8. A tangential flow separator according to any preceding claim in which the separation chamber includes at least one contaminate draw off aperture at one of the first or second ends thereof.

9. A tangential flow separator according to claim 8 dependent from claim 3 in which the at least one draw off point is situated on the tapered conical portion away from the chamber axis.

10. A tangential flow separator according to claim 9 further including a second contaminate draw off point at the opposite end of the separation chamber to the first contaminate draw off point.

11. A tangential flow separator according to claim I in which the first end of the separation chamber is an open end and the second end of the separation chamber includes restricted outlets.

12. A tangential flow separator according to claim 1 in which the first and second ends of the separation chamber include restricted outlets.

13. A tangential flow separator comprising a separation chamber defined by a substantially circular outer wall extending along an axis of the chamber between a first end and a second end of the chamber; an inlet adapted to direct fluid into the chamber in a substantially tangential direction; an outlet comprising a pipe extending into the separation chamber and including at least one orifice which is radially displaced from the central axis of the chamber.

14. A tangential flow separator according to claim 13 in which the outlet pipe extends into the separation chamber along the axis thereof and in which said at least one orifice is provided in an outer wall of the pipe thereby being adapted to draw off fluid from the separation chamber in a radially inward direction.

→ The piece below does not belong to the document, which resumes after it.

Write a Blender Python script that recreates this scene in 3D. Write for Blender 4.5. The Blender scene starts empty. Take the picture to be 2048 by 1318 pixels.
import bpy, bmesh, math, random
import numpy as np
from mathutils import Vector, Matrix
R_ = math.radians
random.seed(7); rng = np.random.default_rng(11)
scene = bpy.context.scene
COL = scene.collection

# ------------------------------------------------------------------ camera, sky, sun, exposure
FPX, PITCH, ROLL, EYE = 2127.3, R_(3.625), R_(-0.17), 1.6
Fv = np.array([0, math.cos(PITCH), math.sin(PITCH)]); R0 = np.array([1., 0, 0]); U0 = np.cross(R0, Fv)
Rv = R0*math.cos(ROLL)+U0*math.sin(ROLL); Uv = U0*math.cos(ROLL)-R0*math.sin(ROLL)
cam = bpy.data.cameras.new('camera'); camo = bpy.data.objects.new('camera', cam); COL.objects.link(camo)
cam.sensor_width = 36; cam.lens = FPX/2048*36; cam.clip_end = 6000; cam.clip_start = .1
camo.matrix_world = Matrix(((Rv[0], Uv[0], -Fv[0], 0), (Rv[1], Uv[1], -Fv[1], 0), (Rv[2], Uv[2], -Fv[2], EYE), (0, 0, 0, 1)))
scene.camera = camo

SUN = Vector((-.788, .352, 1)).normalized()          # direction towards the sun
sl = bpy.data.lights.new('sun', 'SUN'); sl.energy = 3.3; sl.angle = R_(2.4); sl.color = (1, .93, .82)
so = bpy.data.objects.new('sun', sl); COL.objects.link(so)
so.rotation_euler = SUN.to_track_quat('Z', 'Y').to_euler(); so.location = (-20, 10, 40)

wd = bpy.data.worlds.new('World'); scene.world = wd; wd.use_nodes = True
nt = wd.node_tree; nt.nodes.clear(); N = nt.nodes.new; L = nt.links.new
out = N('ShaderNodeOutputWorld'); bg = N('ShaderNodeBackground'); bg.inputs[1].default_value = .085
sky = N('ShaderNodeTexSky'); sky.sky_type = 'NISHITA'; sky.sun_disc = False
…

15. A tangential flow separator having an inlet adapted to direct fluid into a separation chamber in a substantially tangential direction, a particulate collection zone in a radially outward portion of the separation chamber, an outlet for drawing off decontaminated fluid from the separator, and a settlement zone lying between the separation zone and the outlet and at least partly separated from the separation zone by an inner wall.